> [What is asked]:
Type out the data exactly as given. Skip any image.

(Records with scene code)
+++
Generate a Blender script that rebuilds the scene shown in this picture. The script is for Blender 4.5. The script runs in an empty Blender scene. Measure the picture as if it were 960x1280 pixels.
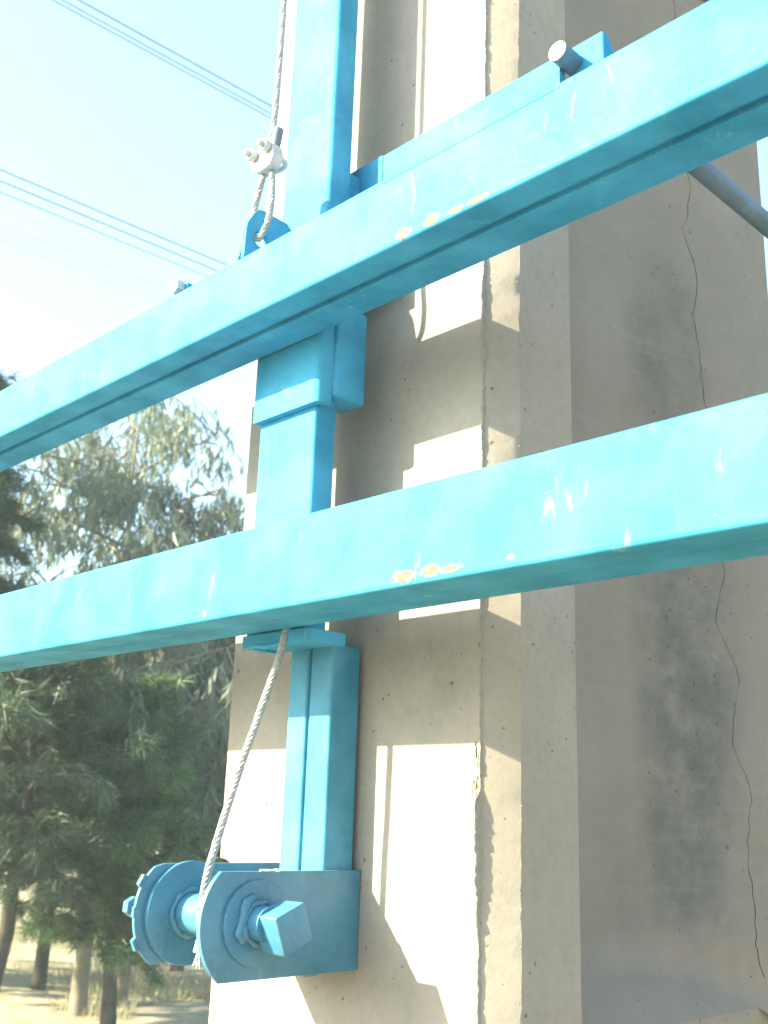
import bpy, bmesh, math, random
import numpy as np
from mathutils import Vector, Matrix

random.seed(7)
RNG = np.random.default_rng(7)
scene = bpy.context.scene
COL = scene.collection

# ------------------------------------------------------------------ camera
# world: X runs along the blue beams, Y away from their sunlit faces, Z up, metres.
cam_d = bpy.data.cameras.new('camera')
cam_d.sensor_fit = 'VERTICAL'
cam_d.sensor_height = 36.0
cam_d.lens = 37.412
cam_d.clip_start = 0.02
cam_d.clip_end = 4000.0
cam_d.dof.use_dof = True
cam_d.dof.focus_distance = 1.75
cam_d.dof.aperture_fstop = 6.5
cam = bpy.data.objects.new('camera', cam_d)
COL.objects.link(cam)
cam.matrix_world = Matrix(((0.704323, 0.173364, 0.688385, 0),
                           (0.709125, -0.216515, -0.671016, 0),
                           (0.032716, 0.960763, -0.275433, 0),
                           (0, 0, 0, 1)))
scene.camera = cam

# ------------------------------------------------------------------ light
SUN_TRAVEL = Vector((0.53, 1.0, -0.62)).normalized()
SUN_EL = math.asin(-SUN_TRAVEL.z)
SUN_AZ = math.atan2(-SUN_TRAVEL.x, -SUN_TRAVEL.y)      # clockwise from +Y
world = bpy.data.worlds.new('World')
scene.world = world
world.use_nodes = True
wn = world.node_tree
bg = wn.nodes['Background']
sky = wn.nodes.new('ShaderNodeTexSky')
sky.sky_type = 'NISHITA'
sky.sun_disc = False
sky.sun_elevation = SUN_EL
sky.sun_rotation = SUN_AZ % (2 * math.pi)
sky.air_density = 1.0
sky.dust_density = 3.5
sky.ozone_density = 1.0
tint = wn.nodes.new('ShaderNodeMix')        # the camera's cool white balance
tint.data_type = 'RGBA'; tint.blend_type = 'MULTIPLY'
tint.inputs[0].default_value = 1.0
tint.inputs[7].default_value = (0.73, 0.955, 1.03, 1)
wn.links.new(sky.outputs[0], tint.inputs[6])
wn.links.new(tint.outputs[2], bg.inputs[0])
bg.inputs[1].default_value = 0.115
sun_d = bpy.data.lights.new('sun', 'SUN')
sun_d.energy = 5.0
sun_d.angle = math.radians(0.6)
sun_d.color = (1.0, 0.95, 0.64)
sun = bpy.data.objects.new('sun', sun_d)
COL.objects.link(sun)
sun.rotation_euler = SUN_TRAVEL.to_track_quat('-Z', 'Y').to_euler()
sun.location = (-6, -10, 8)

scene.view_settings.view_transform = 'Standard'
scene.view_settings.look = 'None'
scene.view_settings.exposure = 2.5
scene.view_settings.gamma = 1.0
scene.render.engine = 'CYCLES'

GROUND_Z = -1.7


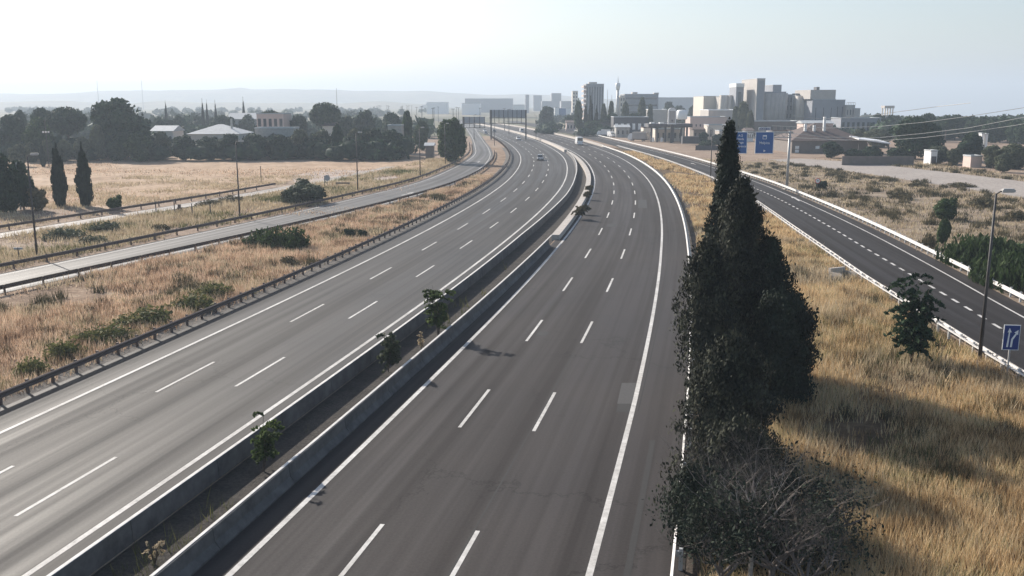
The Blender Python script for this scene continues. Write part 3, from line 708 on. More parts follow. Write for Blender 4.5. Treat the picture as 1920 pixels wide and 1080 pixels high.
+++
> [Task output]:
Generate a Blender script that rebuilds the scene shown in this picture. The script is for Blender 4.5. The script runs in an empty Blender scene. Measure the picture as if it were 960x1280 pixels.
import bpy, bmesh, math, random
import numpy as np
from mathutils import Vector, Matrix

random.seed(7)
RNG = np.random.default_rng(7)
scene = bpy.context.scene
COL = scene.collection

# ------------------------------------------------------------------ camera
# world: X runs along the blue beams, Y away from their sunlit faces, Z up, metres.
cam_d = bpy.data.cameras.new('camera')
cam_d.sensor_fit = 'VERTICAL'
cam_d.sensor_height = 36.0
cam_d.lens = 37.412
cam_d.clip_start = 0.02
cam_d.clip_end = 4000.0
cam_d.dof.use_dof = True
cam_d.dof.focus_distance = 1.75
cam_d.dof.aperture_fstop = 6.5
cam = bpy.data.objects.new('camera', cam_d)
COL.objects.link(cam)
cam.matrix_world = Matrix(((0.704323, 0.173364, 0.688385, 0),
                           (0.709125, -0.216515, -0.671016, 0),
                           (0.032716, 0.960763, -0.275433, 0),
                           (0, 0, 0, 1)))
scene.camera = cam

# ------------------------------------------------------------------ light
SUN_TRAVEL = Vector((0.53, 1.0, -0.62)).normalized()
SUN_EL = math.asin(-SUN_TRAVEL.z)
SUN_AZ = math.atan2(-SUN_TRAVEL.x, -SUN_TRAVEL.y)      # clockwise from +Y
world = bpy.data.worlds.new('World')
scene.world = world
world.use_nodes = True
wn = world.node_tree
bg = wn.nodes['Background']
sky = wn.nodes.new('ShaderNodeTexSky')
sky.sky_type = 'NISHITA'
sky.sun_disc = False
sky.sun_elevation = SUN_EL
sky.sun_rotation = SUN_AZ % (2 * math.pi)
sky.air_density = 1.0
sky.dust_density = 3.5
sky.ozone_density = 1.0
tint = wn.nodes.new('ShaderNodeMix')        # the camera's cool white balance
tint.data_type = 'RGBA'; tint.blend_type = 'MULTIPLY'
tint.inputs[0].default_value = 1.0
tint.inputs[7].default_value = (0.73, 0.955, 1.03, 1)
wn.links.new(sky.outputs[0], tint.inputs[6])
wn.links.new(tint.outputs[2], bg.inputs[0])
bg.inputs[1].default_value = 0.115
sun_d = bpy.data.lights.new('sun', 'SUN')
sun_d.energy = 5.0
sun_d.angle = math.radians(0.6)
sun_d.color = (1.0, 0.95, 0.64)
sun = bpy.data.objects.new('sun', sun_d)
COL.objects.link(sun)
sun.rotation_euler = SUN_TRAVEL.to_track_quat('-Z', 'Y').to_euler()
sun.location = (-6, -10, 8)

scene.view_settings.view_transform = 'Standard'
scene.view_settings.look = 'None'
scene.view_settings.exposure = 2.5
scene.view_settings.gamma = 1.0
scene.render.engine = 'CYCLES'

GROUND_Z = -1.7


The Blender Python script for this scene continues. Write part 3, from line 708 on. More parts follow. Write for Blender 4.5. Treat the picture as 1920 pixels wide and 1080 pixels high.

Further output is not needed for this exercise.